Watson can beat the best human now, so what's next? Broader scientific research and business applications.

A group of us — Amy, Andy, Bob, Frank, Rachel, Simon, Ted, and I — went to dinner at McCormick & Schmick. Unfortunately I was unimpressed. The service was generally fine (if slightly slower than ideal, but it was a Friday night), but the kitchen was not having a good night. Our server misheard the requested calamari as California roll, so that appetizer was delayed in arrival. One person's steak was significantly too well done. My salmon was overcooked (mainly by sitting under a heat lamp too long). They did comp the coffees with dessert because of the problems. I have no plans to return to Boston before LISA XXX in 2016 anyhow, so it's not like I'd be able to go back soon anyhow.

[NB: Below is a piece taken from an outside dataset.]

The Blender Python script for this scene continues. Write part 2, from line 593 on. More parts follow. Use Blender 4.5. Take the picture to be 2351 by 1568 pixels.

Got back from dinner in time to grab the last of the tangerines from my room and bring them by. Caught up with Peg and chatted with a bunch of other folks before turning into a pumpkin around 11:30pm. Made my goodbyes around the room and confirmed with Philip when to meet in the lobby in the morning.


Saturday, December 10

Today was my travel-and-rush day. Despite getting to bed late (around 1am), I was still up around 5am. Caught up on some email, fixed a few problems at work (two machines had disks filling up and two tiers' endpoints suspending), finished packing, and got to the lobby in time to meet Philip and share a cab to Logan. Got there, through baggage-drop and Security with no trouble (and surprisingly no overweight bag fee; the desk agent called it 50 lbs. instead of the closer-to-55 it probably was, saving me (thus my employer) $70.

The flight itself was uneventful. Mild turbulence on both takeoff and landing, but both were on-time. Got my bag (after a longer-than-expected delay), got to the car, and got to Mom's by 1:30pm or so via a quick lunch at Steve's Deli (corned beef and pastrami with swiss cheese and russian dressing on rye, one spear each new and old dill pickles).